Tuesday, December 20, 2011

5 Ways to Improve Your Photography Without Spending a Fortune

Ok, I'm going to premise this blog with the notion that anyone who is interested in taking good quality pictures is going to own a dSLR; I think that's a fairly reasonable assumption given the cost for an entry level dSLR is now under $600 (the Canon EOS 1100D for example) and continues to plummet.

So, without further ado...

1. A tripod. Owning a tripod opens  up so many opportunities and possibilities for the advancement of your photography it is stupid. In fact a tripod shouldn't even make it onto this list as everyone should have one!

A tripod will immediately allow you to slow right down your shutter speed, bringing to life all manner of motion, blur and low light delights. Without a tripod you're limited to shutter speeds no slower than the inverse of your focal length (ie if you're shooting with a 100mm lens then you should be shooting at 1/100s or faster, 20mm - 1/20s, etc) which, if you think about it, can be pretty limiting if you're at the 200mm or greater end of the lens and not in full sun.

For a half decent tripod from a reputable manufacturer you'll be looking at prices starting around $90 or so.
A tripod allows you to slow down
your shutter speed, capturing the
motion of an object while retaining
sharp detail
Longer shutter speeds will allow you
to attempt lightning and other night
shots


2. Remote shutter release. You might not realise, but when you hit the shutter button there's a number of things that happen that can introduce camera shake, the largest of these being your hands as they depress the button and then let go. A remote shutter release, along with a function called mirror lock-up, will just about eliminate camera shake due to, well, you! It also has the benefit of allowing you to depress the shutter button  indefinitely in "bulb" mode. You need to be able to do this for such things as astro-photography (star trails anyone?) and less frequent lightning (see How to Shoot Lightning).

You can choose from a cable or wireless trigger. A wired trigger has served me well now for many years and to be honest I think is the better option for dollars spent. Remote triggers start at $35 and go all the way up to $900+.
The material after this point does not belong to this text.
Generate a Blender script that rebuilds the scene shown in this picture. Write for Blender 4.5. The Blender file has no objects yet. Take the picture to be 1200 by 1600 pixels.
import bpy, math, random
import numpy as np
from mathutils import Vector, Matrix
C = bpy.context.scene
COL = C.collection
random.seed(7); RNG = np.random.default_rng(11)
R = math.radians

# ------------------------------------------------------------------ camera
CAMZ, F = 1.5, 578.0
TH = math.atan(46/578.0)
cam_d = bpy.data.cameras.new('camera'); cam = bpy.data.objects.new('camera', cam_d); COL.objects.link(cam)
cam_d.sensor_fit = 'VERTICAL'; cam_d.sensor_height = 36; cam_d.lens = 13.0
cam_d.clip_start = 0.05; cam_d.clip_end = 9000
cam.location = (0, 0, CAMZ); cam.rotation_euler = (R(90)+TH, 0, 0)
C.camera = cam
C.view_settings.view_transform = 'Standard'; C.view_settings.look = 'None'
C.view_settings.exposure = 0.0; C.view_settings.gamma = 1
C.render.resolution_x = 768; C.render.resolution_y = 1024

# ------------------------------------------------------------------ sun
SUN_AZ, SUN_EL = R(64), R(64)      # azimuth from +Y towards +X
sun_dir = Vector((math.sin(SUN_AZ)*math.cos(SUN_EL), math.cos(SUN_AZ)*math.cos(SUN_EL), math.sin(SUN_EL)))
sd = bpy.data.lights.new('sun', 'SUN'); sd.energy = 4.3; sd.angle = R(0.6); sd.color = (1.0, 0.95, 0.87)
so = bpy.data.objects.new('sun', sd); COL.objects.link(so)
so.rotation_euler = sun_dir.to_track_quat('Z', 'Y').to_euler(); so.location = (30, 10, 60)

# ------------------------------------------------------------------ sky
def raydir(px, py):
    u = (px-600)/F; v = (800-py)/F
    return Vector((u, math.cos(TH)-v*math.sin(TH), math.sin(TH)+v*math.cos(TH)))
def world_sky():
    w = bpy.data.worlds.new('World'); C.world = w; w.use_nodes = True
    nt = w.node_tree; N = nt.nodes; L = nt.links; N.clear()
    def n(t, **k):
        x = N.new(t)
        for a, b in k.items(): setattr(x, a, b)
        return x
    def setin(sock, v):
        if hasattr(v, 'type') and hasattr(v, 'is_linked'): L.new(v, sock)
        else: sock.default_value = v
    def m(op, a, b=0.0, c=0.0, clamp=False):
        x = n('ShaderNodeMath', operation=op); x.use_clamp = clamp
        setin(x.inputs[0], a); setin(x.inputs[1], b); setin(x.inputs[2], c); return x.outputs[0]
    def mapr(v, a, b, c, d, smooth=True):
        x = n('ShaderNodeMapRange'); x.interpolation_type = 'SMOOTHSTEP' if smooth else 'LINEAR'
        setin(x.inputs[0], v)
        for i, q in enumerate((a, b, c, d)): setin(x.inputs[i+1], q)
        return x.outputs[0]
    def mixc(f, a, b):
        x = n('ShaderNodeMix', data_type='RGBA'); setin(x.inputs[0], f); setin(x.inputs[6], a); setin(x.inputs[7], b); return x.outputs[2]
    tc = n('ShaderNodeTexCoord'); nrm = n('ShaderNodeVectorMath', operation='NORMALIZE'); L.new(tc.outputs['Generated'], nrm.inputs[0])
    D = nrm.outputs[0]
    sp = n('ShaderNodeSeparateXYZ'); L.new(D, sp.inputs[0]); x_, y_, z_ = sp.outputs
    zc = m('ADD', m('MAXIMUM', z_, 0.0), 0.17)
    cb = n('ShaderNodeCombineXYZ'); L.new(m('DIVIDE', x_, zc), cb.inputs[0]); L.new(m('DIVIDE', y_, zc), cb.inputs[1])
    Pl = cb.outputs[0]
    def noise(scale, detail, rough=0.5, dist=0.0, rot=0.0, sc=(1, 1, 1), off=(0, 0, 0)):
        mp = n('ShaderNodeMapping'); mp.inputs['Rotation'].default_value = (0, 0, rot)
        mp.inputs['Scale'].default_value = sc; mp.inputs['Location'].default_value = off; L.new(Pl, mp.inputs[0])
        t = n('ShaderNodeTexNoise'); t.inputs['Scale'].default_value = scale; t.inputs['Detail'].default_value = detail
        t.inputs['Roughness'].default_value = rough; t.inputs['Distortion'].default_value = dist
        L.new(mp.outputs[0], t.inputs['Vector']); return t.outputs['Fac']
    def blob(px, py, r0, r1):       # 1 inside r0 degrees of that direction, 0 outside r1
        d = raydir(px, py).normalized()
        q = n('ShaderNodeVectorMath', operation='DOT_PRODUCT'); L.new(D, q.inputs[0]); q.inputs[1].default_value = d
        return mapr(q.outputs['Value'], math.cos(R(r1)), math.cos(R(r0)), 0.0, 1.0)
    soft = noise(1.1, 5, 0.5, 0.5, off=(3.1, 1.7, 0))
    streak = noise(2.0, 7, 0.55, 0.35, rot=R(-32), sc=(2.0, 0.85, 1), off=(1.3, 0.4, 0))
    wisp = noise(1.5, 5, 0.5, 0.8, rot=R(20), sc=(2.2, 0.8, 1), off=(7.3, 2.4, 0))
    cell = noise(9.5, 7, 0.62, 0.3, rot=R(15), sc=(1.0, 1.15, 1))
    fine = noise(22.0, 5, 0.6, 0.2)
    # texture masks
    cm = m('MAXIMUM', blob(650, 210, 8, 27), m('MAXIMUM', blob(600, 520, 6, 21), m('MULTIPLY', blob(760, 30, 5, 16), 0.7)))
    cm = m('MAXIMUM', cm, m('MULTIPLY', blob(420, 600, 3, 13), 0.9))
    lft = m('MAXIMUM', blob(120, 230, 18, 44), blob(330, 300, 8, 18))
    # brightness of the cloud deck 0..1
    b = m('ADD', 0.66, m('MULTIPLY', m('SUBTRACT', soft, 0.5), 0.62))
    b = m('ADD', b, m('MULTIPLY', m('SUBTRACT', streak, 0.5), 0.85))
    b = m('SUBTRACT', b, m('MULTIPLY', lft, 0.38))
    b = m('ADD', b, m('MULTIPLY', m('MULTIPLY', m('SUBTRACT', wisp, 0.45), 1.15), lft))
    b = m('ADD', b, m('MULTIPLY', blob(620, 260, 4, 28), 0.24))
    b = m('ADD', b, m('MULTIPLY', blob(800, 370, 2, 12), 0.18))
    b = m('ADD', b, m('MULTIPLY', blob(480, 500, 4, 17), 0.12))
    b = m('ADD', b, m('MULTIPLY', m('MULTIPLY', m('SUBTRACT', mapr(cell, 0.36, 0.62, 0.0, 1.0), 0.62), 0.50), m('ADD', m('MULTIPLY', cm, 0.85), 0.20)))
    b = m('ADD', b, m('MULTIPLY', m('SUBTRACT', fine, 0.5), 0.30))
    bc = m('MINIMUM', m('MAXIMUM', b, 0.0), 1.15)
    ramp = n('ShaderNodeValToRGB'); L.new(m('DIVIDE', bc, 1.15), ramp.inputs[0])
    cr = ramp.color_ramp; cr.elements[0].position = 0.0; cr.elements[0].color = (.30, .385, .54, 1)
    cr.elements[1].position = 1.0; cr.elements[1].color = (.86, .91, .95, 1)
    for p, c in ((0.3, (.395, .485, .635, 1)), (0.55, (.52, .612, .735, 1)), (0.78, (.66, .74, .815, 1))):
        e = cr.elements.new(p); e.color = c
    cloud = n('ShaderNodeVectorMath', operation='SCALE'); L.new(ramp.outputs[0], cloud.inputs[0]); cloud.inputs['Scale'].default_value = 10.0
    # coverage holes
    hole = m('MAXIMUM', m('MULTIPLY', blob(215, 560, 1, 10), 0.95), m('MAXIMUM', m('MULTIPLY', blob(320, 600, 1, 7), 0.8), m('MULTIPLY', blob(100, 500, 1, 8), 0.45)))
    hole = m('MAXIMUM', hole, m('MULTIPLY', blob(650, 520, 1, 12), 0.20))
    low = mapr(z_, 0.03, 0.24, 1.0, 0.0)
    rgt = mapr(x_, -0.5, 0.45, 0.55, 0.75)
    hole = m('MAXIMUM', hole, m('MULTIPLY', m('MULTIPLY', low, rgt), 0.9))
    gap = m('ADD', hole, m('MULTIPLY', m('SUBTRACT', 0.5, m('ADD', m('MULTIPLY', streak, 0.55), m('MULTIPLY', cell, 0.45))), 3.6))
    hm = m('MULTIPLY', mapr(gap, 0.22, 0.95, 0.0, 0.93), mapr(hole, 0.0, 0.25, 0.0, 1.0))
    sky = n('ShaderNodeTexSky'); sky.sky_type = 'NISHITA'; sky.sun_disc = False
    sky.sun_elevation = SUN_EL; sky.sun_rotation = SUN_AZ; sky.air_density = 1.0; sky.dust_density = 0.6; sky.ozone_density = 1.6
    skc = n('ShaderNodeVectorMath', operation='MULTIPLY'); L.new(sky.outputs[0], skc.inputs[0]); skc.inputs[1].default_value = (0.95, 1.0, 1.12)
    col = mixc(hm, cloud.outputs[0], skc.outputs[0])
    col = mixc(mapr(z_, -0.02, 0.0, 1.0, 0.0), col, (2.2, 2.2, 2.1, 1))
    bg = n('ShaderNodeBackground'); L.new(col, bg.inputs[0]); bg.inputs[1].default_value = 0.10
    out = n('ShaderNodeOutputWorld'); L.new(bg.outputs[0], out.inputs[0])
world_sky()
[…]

3. Polarising filter. I'll be writing a blog on filters shortly (next blog in fact!) but a polariser will do wonders for your landscapes particularly. They also work to reduce reflections which can really make your water images pop!

The one draw back? If you have lenses with varying filter diameters then you are going to need a filter for each diameter. Polarisers start at around the $50 mark depending on size.

4. Speedlight. Does that little poky pop-up flash fall short of the line? Doesn't quite have the power you're after? Well the answer is a dedicated speedlight. 

A speedlight will not only increase the throw of light - the power of your flash - allowing you to light up scenes further from you, but introduces a lot more in terms of flexibility. Usually even the most basic speedlights will allow you to alter the power output to match ambient light levels. With this ability you can start to play with mixing natural and artificial light to create more exciting images.

A very basic speedlight will set you back in the order of $230 or so.

5. Off camera shoe cord. You wouldn't think being able to move your speedlight a metre or two from the camera would make much difference, but it does - a huge difference, an unbelievable difference. Suddenly small scale lighting setups can be achieved to capture fine-art type subjects such as the rolling figures of a smoke plume or freeze fast moving objects like liquid droplets. These are two such subjects which are actually quite intriguing to the viewer.

These sorts of cords come in a range of lengths for most brands and start around the $70 mark for a 2m cord.
An off-camera shoe cord gives you
the flexibility to begin shaping and directing
light to create more dynamic, interesting
and overall more pleasing images. In the shot
above of Kristy and Jo (my delightful sisters IL)
I have held my speedlight high and to the left
to act as a fill light, while the sun acts as my
key light.


A smoke trail eminating from a stick of
incense. Speedlight is to the camera's
right.

The impact from a droplet of milk (and a second
above) is frozen by a speedlight above the
camera
I hope this tips will be useful in the future for those just getting started.